On y rencontre les hommes les plus importants de la Chambre de commerce et son temple, situé à l’angle de la rue Crudère et de l’actuel Cours Julien est renommé pour être à l’époque l’un des plus richement décorés au monde.
La légende de la patente écossaise
Comme d’autres loges françaises de l’époque, Saint Jean d’Écosse prétendait au prestige d’avoir été fondée non par une source anglaise ou continentale, mais par une patente qui aurait été apportée directement d’Écosse par un aristocrate jacobite, en l’occurrence un certain « Duvalmon », « de Valmont » ou « de Valuon », le 17 juin 1751 à son premier vénérable, un certain Alexandre Routier. Routier céda sa patente à sa loge le 17 mai 1762, ce qui lui permit de prendre le titre de « Mère Loge Écossaise de Marseille » et de constituer de nombreuses loges filles en Provence d’abord, puis dans le Levant et dans les Colonies. Toutefois, la loge ne fut jamais en mesure de présenter la patente originale, mais uniquement des copies dont la plus ancienne datait de 1784. De plus, il fut par la suite démontré que les archives de la Grande Loge d’Édimbourg ne contenaient aucun trace de cette supposée patente. Les historiens pensent donc aujourd’hui que cette origine doit être regardée comme légendaire et qu’elle fut particulièrement mise en avant à partir de 1784 dans le but de revendiquer une origine indépendante de nature à justifier son refus de se soumettre à l’autorité du Grand Orient de France.

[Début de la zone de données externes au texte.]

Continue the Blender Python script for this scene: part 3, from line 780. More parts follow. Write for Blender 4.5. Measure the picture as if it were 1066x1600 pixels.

Saint Jean d’Écosse est une loge élitiste qui recrute principalement dans le monde du grand négoce. De nombreux étrangers, en particulier des négociants protestants y sont admis, mais les postes principaux de la loge restent toujours dévolus aux notables marseillais de la Chambre de commerce. Plusieurs membres de la loge appartiennent à l’Académie des Belles-lettres et de nombreux autres sont membres des académies d’architecture, de peinture ou de musique de la ville. Elle interdit à ses membres de visiter les autres loges marseillaises. À la veille de la Révolution française, elle compte 207 membres, soit environ le tiers de l’effectif total des maçons marseillais. Par la suite, ce mouvement ne fera que s’amplifier, principalement à travers le bassin méditerranéen. Palerme et Malte en particulier, sont des relais commerciaux de première importance en Méditerranée. On remarque en 1784, parmi les membres de « Saint Jean d’Écosse de Malte », la présence aux côtés d’assez nombreux protestants de deux catholiques éminents, membres de l’Ordre de Saint-Jean de Jérusalem, en la personne d’un commandeur (de Vilhena) et d’un abbé (Grosson).

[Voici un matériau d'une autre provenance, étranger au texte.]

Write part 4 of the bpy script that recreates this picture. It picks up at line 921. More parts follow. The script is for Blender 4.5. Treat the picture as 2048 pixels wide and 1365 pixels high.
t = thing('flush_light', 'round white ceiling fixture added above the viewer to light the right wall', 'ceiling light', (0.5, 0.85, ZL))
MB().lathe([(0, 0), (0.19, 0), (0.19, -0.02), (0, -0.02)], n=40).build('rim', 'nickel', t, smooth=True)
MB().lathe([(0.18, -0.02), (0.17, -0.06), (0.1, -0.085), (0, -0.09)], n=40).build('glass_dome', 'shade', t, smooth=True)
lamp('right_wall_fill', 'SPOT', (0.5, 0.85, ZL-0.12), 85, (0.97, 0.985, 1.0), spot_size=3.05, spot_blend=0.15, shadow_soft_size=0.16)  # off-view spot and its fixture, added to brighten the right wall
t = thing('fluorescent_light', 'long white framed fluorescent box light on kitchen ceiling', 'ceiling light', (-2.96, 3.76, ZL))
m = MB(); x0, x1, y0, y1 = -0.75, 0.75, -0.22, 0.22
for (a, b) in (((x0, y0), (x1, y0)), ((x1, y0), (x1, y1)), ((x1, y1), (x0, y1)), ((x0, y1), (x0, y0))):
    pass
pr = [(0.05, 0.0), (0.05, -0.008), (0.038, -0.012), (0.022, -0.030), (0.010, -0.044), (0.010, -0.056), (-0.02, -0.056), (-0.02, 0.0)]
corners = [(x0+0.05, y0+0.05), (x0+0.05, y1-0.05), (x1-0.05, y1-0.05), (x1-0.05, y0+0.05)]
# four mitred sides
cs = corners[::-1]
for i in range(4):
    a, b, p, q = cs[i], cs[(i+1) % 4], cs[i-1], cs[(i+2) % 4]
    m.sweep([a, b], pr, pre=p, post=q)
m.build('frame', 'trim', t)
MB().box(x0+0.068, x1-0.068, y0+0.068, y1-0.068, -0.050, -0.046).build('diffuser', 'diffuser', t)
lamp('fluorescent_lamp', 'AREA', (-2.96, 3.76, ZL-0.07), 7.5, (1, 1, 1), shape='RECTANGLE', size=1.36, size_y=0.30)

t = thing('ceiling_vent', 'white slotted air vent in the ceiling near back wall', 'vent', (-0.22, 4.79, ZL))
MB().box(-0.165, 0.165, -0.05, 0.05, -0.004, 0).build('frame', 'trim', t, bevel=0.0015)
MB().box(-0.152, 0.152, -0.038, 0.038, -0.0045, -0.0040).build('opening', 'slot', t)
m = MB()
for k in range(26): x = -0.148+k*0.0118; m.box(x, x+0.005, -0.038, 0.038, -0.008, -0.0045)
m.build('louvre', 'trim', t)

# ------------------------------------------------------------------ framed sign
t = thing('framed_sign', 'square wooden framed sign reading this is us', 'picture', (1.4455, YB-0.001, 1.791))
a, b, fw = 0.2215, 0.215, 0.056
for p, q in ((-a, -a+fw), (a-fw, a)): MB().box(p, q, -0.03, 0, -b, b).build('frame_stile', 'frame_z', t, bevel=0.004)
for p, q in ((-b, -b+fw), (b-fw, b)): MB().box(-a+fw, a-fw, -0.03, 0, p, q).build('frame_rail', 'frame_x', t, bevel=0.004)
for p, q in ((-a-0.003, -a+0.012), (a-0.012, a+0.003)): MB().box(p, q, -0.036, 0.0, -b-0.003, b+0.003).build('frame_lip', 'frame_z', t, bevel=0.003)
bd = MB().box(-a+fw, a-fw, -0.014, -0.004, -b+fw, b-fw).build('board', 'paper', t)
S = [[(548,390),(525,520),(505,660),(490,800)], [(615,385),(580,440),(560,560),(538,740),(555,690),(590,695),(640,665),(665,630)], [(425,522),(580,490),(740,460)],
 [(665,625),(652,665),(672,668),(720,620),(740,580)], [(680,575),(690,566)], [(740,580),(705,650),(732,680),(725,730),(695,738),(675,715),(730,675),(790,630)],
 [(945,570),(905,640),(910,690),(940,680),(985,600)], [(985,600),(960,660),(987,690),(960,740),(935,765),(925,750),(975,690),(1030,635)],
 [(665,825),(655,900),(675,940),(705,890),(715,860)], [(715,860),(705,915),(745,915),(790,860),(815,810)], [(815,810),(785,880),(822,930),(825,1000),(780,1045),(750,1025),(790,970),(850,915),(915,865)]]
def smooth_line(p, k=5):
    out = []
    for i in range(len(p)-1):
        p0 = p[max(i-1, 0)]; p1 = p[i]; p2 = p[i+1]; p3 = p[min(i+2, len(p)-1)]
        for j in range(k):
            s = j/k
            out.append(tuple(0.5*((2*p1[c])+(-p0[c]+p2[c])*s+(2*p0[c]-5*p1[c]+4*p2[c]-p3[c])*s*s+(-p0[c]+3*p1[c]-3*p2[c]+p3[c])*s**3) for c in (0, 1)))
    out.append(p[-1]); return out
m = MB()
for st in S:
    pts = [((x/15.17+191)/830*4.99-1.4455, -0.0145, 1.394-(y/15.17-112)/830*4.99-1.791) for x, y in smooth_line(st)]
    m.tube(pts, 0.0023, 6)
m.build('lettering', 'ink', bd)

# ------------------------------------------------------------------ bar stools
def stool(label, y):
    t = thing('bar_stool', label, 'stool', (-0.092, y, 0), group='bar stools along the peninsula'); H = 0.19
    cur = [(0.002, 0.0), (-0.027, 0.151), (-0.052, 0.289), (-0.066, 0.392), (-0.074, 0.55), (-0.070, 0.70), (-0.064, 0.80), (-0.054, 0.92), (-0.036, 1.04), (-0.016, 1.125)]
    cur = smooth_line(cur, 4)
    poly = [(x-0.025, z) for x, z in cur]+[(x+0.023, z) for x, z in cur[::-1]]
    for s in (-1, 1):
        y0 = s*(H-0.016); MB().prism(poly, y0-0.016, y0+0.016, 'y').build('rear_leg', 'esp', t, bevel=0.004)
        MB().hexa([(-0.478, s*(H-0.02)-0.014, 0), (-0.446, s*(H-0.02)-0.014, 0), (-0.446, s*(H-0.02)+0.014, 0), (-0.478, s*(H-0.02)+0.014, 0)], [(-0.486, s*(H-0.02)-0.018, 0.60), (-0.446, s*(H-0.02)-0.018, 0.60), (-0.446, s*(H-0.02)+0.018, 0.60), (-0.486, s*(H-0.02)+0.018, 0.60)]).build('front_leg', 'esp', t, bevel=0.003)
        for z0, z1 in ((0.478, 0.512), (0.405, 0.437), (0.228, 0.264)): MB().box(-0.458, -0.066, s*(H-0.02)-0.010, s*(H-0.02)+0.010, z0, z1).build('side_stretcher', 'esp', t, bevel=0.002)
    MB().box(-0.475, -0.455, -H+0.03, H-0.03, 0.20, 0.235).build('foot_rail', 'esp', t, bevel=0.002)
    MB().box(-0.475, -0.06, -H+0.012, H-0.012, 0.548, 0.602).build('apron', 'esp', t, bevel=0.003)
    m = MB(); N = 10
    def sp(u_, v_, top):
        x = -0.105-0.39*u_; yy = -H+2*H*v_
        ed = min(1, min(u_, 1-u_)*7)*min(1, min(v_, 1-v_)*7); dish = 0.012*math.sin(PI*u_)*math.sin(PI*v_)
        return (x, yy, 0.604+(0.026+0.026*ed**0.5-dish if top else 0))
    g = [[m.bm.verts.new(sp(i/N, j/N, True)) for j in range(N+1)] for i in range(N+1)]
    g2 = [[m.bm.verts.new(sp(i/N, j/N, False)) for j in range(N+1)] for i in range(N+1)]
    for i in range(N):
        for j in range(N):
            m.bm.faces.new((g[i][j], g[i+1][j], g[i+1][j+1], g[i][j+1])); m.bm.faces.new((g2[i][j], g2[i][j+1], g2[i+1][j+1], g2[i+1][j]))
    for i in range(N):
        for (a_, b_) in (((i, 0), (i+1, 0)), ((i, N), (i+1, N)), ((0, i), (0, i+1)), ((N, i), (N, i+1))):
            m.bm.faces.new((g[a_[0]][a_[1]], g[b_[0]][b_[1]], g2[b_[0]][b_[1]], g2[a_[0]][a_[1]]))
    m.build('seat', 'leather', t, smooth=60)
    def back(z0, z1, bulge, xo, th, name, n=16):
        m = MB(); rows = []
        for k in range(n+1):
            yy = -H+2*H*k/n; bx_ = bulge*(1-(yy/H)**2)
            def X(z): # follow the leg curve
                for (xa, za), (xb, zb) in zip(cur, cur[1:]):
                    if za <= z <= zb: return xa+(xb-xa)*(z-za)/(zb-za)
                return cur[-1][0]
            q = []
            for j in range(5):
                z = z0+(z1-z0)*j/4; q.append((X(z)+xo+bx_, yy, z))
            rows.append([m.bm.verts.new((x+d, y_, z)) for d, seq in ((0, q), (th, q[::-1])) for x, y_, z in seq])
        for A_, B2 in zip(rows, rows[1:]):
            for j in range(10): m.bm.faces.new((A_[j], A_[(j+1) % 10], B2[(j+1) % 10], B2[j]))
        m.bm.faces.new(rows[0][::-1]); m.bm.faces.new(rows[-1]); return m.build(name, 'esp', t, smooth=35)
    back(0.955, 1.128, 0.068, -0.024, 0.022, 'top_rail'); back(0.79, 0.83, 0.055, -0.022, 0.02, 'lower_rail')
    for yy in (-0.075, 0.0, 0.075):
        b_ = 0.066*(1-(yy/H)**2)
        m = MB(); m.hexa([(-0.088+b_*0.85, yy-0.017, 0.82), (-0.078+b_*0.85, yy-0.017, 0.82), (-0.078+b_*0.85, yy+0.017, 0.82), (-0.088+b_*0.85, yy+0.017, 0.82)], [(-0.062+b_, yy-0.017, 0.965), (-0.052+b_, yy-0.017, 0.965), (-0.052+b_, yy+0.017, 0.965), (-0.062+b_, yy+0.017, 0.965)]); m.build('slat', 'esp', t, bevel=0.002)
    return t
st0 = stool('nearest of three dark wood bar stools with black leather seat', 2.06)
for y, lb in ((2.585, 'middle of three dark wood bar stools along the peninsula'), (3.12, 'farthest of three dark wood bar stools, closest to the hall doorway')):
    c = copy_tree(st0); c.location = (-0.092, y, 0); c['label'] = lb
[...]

D’autres loges seront fondées, en particulier dans les Échelles du Levant, tissant un réseau de solidarités étroites y compris avec des villes où il n’y avait pas de loge maçonnique mais où résidaient des négociants initiés par la loge marseillaise.
Période révolutionnaire et Empire…et aujourd’hui
La loge est contrainte de suspendre ses travaux en 1794. Cinq de ses membres, dont deux anciens vénérables, seront exécutés, un se noiera en mer en fuyant, d’autres seront contraints à l’exil. Elle ne pourra reprendre son activité qu’en 1801. À cette époque, la situation de Marseille a changé. Le port est ruiné du fait du blocus continental. Le recrutement se tourne vers les cadres de l’Empire et atteint le chiffre record de 400 membres. La loge s’effondrera à la chute de l’Empire et ne s’en relèvera pas. Un discret édifice au 24 rue Armand-Bédarride juste à côté, une ancienne fabrique de tuiles, a remplacé l’historique temple maçonnique et accueille « L’Orient de Marseille ».
Le déménagement dans cette rue date de la seconde moitié du XIXème siècle. Excepté lors de leur expropriation de ce local, en 1940, les francs-maçons l’ont toujours occupé avant de rejoindre le Château Saint Antoine, nouveau fief érigé en 2018.